Performance evaluation of WRF-Noah Land surface model estimated soil moisture for hydrological application: Synergistic evaluation using SMOS retrieved soil moisture

- Evaluation of SMOS and WRF-Noah LSM for soil moisture deficit (SMD) estimation.
- Assessment of downscaled soil moisture datasets from SMOS and WRF for SMD estimation.
- Analysis of growing and non-growing season impact on WRF and SMOS performances.
- Results indicate a better performance of SMOS for SMD estimation than WRF-Noah LSM.

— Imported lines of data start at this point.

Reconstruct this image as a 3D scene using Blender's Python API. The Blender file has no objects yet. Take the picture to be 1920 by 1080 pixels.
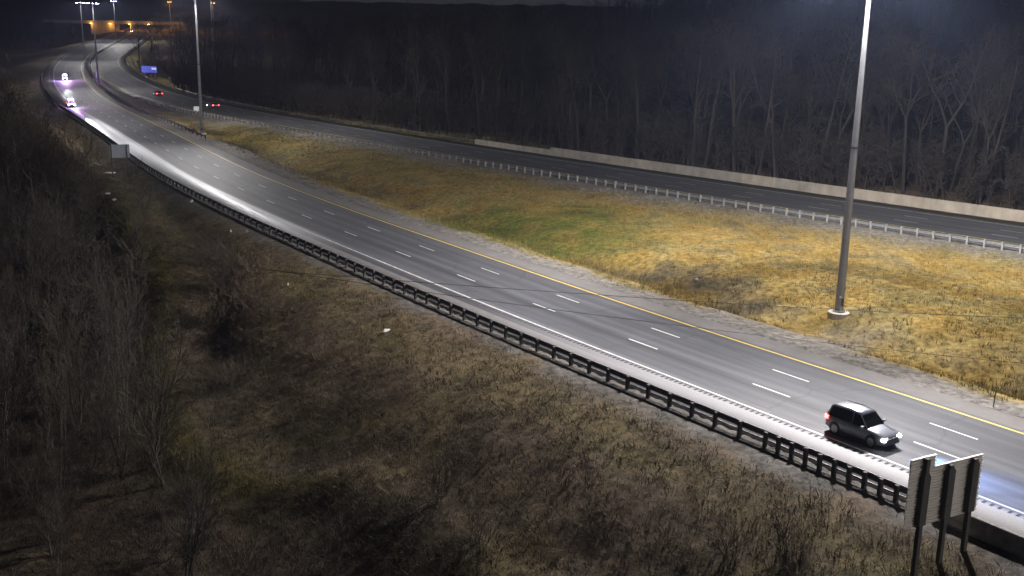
import bpy, bmesh, math, random
import numpy as np
from mathutils import Vector, Matrix

random.seed(7)
rng = np.random.default_rng(7)
C = bpy.context.scene.collection
SC = bpy.context.scene

# ------------------------------------------------------------------ camera
cam_d = bpy.data.cameras.new('camera')
cam = bpy.data.objects.new('camera', cam_d)
C.objects.link(cam)
PITCH, ROLL, CAM_Z = 0.2423, 0.0194, 22.49
cam_d.sensor_width = 36.0
cam_d.lens = 1986.6 / 1920 * 36.0
cam_d.clip_start = 0.5
cam_d.clip_end = 6000
fw = Vector((0, math.cos(PITCH), -math.sin(PITCH)))
u0 = Vector((0, math.sin(PITCH), math.cos(PITCH)))
r0 = Vector((1, 0, 0))
rt = r0 * math.cos(ROLL) + u0 * math.sin(ROLL)
up = u0 * math.cos(ROLL) - r0 * math.sin(ROLL)
mw = Matrix((rt, up, -fw)).transposed().to_4x4()
mw.translation = (0, 0, CAM_Z)
cam.matrix_world = mw
SC.camera = cam

# ------------------------------------------------------------------ night sky
W = bpy.data.worlds.new('World')
SC.world = W
W.use_nodes = True
nt = W.node_tree
nt.nodes.clear()
wo = nt.nodes.new('ShaderNodeOutputWorld')
bg = nt.nodes.new('ShaderNodeBackground')
tc = nt.nodes.new('ShaderNodeTexCoord')
nz = nt.nodes.new('ShaderNodeTexNoise')
nz.inputs['Scale'].default_value = 3.0
nz.inputs['Detail'].default_value = 4.0
rp = nt.nodes.new('ShaderNodeValToRGB')
rp.color_ramp.elements[0].position = 0.3
rp.color_ramp.elements[0].color = (0.022, 0.022, 0.026, 1)
rp.color_ramp.elements[1].position = 0.75
rp.color_ramp.elements[1].color = (0.034, 0.033, 0.036, 1)
nt.links.new(tc.outputs['Generated'], nz.inputs['Vector'])
nt.links.new(nz.outputs['Fac'], rp.inputs['Fac'])
nt.links.new(rp.outputs['Color'], bg.inputs['Color'])
bg.inputs['Strength'].default_value = 1.0
nt.links.new(bg.outputs['Background'], wo.inputs['Surface'])

SC.view_settings.view_transform = 'Standard'
SC.view_settings.look = 'None'
SC.view_settings.exposure = 0.0
SC.view_settings.gamma = 1.0
SC.view_settings.use_curve_mapping = False
SC.render.engine = 'CYCLES'
SC.cycles.use_denoising = True
SC.cycles.max_bounces = 4
SC.cycles.diffuse_bounces = 2
SC.cycles.glossy_bounces = 2
SC.cycles.transmission_bounces = 3
SC.cycles.transparent_max_bounces = 6
SC.cycles.volume_bounces = 0
SC.cycles.sample_clamp_indirect = 3.0
SC.cycles.caustics_reflective = False
SC.cycles.caustics_refractive = False

MAST_W = 132000.0        # watts of one luminaire on the high masts
LED = (1.0, 0.965, 0.955)
SODIUM = (1.0, 0.42, 0.05)

# ------------------------------------------------------------------ helpers
def tag(o, label=None, cat=None, group=None, kind=None):
    if label: o['label'] = label
    if cat: o['category'] = cat
    if group: o['group'] = group
    if kind: o['kind'] = kind
    return o

def empty(name, loc=(0, 0, 0), rz=0.0, label=None, cat=None, group=None):
    o = bpy.data.objects.new(name, None)
    o.empty_display_size = 0.2
    o.location = loc
    o.rotation_euler = (0, 0, rz)
    C.objects.link(o)
    return tag(o, label, cat, group)

def link(name, me, parent=None, loc=None, rot=None, scale=None):
    o = bpy.data.objects.new(name, me)
    C.objects.link(o)
    if parent is not None: o.parent = parent
    if loc is not None: o.location = loc
    if rot is not None: o.rotation_euler = rot
    if scale is not None: o.scale = scale
    return o

def copy_tree(o, parent=None):
    c = o.copy()
    C.objects.link(c)
    c.parent = parent
    for ch in o.children:
        copy_tree(ch, c)
    return c

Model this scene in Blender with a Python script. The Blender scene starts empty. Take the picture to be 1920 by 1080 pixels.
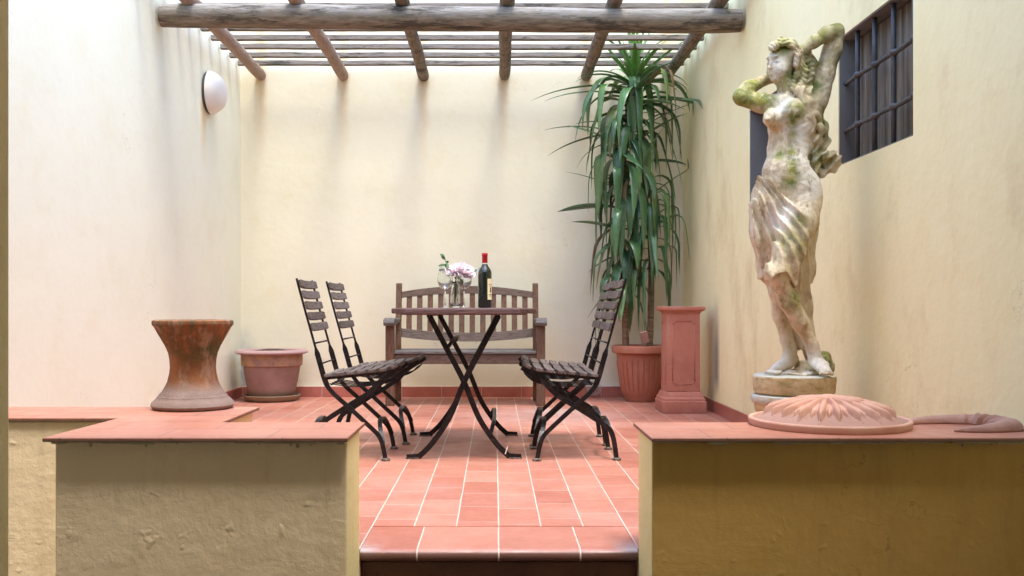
import bpy, bmesh, math, random
import numpy as np
from mathutils import Vector, Matrix, noise as mnoise
PI = math.pi
random.seed(7)
sc = bpy.context.scene
# ---------------------------------------------------------------- camera
F, HX, HY, H = 1800.0, 928.0, 574.0, 0.75
cam = bpy.data.cameras.new('camera'); camo = bpy.data.objects.new('camera', cam)
sc.collection.objects.link(camo); sc.camera = camo
camo.location = (0, 0, H); camo.rotation_euler = (PI/2, 0, 0)
cam.sensor_width = 36; cam.lens = 36*F/1920
cam.shift_x = (960-HX)/1920; cam.shift_y = (HY-540)/1920
cam.clip_start = 0.05; cam.clip_end = 500
# ---------------------------------------------------------------- sky, sun, exposure
sun_from = Vector((0.13, -0.25, 0.95)).normalized()
elev = math.asin(sun_from.z); azim = math.atan2(sun_from.x, sun_from.y)
w = bpy.data.worlds.new("World"); sc.world = w; w.use_nodes = True
nt = w.node_tree; nt.nodes.clear()
sky = nt.nodes.new('ShaderNodeTexSky'); sky.sky_type = 'NISHITA'; sky.sun_disc = False
sky.sun_elevation = elev; sky.sun_rotation = azim; sky.dust_density = 1.5; sky.air_density = 1.0; sky.ozone_density = 1.0
bg = nt.nodes.new('ShaderNodeBackground'); bg.inputs['Strength'].default_value = 0.15
wo = nt.nodes.new('ShaderNodeOutputWorld')
nt.links.new(sky.outputs[0], bg.inputs[0]); nt.links.new(bg.outputs[0], wo.inputs[0])
sl = bpy.data.lights.new('sun', 'SUN'); sl.energy = 0.62; sl.angle = math.radians(15); sl.color = (1, 1, .93)
slo = bpy.data.objects.new('sun', sl); sc.collection.objects.link(slo)
slo.rotation_euler = sun_from.to_track_quat('Z', 'Y').to_euler()
sc.view_settings.view_transform = 'Standard'; sc.view_settings.look = 'None'
sc.view_settings.gamma = 1; sc.view_settings.exposure = 2.52
sc.cycles.max_bounces = 12; sc.cycles.diffuse_bounces = 6; sc.cycles.transparent_max_bounces = 12
COL = sc.collection

# ---------------------------------------------------------------- helpers: tagging
def at(px, py, s, dy=0.0):
    return Vector(((px-HX)/s, F/s+dy, H-(py-HY)/s))
def tag(o, label=None, cat=None, group=None, kind=None):
    if label: o['label'] = label
    if cat: o['category'] = cat
    if group: o['group'] = group
    if kind: o['kind'] = kind
    return o
def empty(name, loc=(0, 0, 0), label=None, cat=None, group=None, rz=0):
    o = bpy.data.objects.new(name, None); COL.objects.link(o); o.location = loc
    o.rotation_euler = (0, 0, rz); o.empty_display_size = .05
    return tag(o, label, cat, group)
def obj(name, bm, m, parent=None, smooth=False, bevel=0, seg=2, loc=None, auto=None):
    me = bpy.data.meshes.new(name)
    if isinstance(bm, bmesh.types.BMesh):
        bmesh.ops.recalc_face_normals(bm, faces=bm.faces)
        bm.to_mesh(me); bm.free()
    else:
        me.from_pydata(bm[0], [], bm[1]); me.update()
    if m: me.materials.append(m)
    o = bpy.data.objects.new(name, me); COL.objects.link(o)
    if parent: o.parent = parent
    if loc: o.location = loc
    if bevel:
        b = o.modifiers.new('bevel', 'BEVEL'); b.width = bevel; b.segments = seg; b.limit_method = 'ANGLE'; b.angle_limit = math.radians(40)
        b.harden_normals = False
    if smooth or auto:
        me.polygons.foreach_set('use_smooth', [True]*len(me.polygons))
    if auto:
        me.set_sharp_from_angle(angle=math.radians(auto))
    return o
def copy_tree(o, parent=None):
    c = o.copy(); COL.objects.link(c); c.parent = parent
    for ch in list(o.children): copy_tree(ch, c)
    return c
# ---------------------------------------------------------------- helpers: meshes
def B(): return bmesh.new()
def box(bm, x0, x1, y0, y1, z0, z1, M=None):
    vs = [bm.verts.new((x, y, z)) for x in (x0, x1) for y in (y0, y1) for z in (z0, z1)]
    for f in ((0,1,3,2),(4,6,7,5),(0,4,5,1),(2,3,7,6),(0,2,6,4),(1,5,7,3)):
        bm.faces.new([vs[i] for i in f])
    if M is not None:
        for v in vs: v.co = M @ v.co
    return vs
def prism(bm, poly, a0, a1, axis='z'):
    def P(p, a):
        if axis == 'z': return (p[0], p[1], a)
        if axis == 'y': return (p[0], a, p[1])
        return (a, p[0], p[1])
    A = [bm.verts.new(P(p, a0)) for p in poly]; C = [bm.verts.new(P(p, a1)) for p in poly]
    bm.faces.new(A); bm.faces.new(C[::-1]); n = len(poly)
    for i in range(n): bm.faces.new((A[i], A[(i+1) % n], C[(i+1) % n], C[i]))
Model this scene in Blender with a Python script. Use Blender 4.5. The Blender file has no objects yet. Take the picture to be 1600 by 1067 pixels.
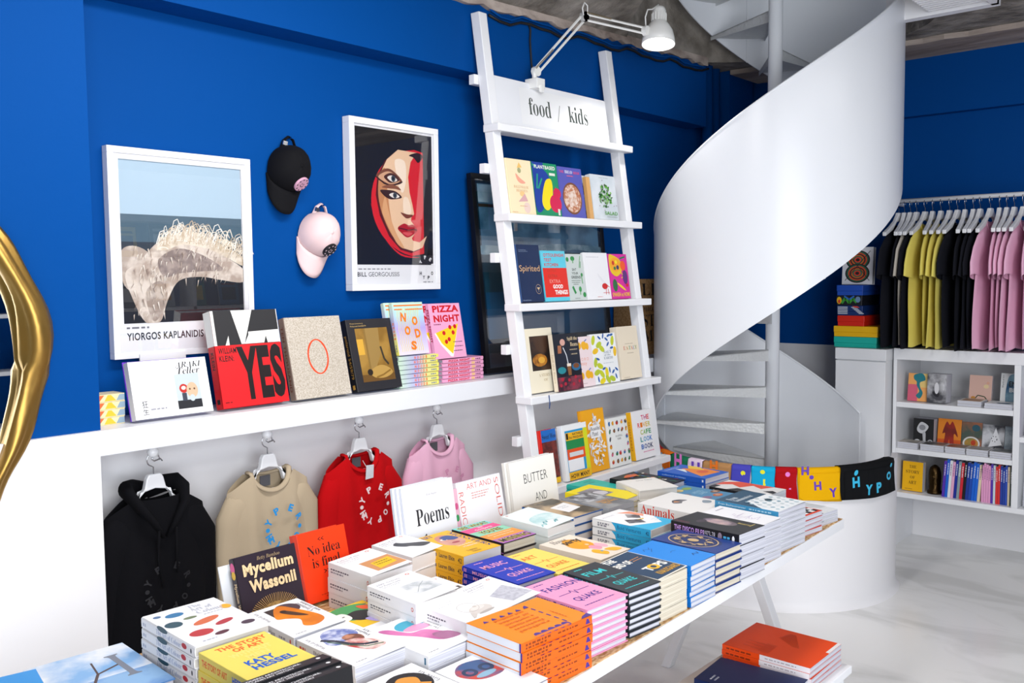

SummaryThis study explores the performance of soil moisture data from the global European Centre for Medium Range Weather Forecasts (ECMWF) ERA interim reanalysis datasets using the Weather Research and Forecasting (WRF) mesoscale numerical weather model coupled with the Noah Land surface model for hydrological applications. For evaluating the performance of WRF for soil moisture estimation, three domains are taken into account. The domain with best performance is used for estimating the soil moisture deficit (SMD). Further, several approaches are presented in this study to evaluate the efficiency of WRF simulated soil moisture for SMD estimation and compared against Soil Moisture and Ocean Salinity (SMOS) downscaled and non-downscaled soil moisture. In this study, the first approach is based on the empirical relationship between WRF soil moisture and the SMD on a continuous time series basis, while the second approach is focused on the vegetation cover impact on SMD retrieval, depicted in terms of growing and non-growing seasons. The linear growing and non-growing seasonal model in combination performs well with the NSE = 0.79, RMSE = 0.011 m; Bias = 0.24 m, in comparison to linear model (NSE = 0.70, RMSE = 0.013 m; Bias = 0.01 m). The performance obtained using WRF soil moisture is comparable to SMOS level 2 product but lower than the downscaled SMOS datasets. The results indicate that methodologies could be useful for modelers working in the field of soil moisture information system and SMD estimation at a catchment scale. The study could be useful for ungauged basins that pose a challenge to hydrological modeling due to unavailability of datasets for proper model calibration and validation.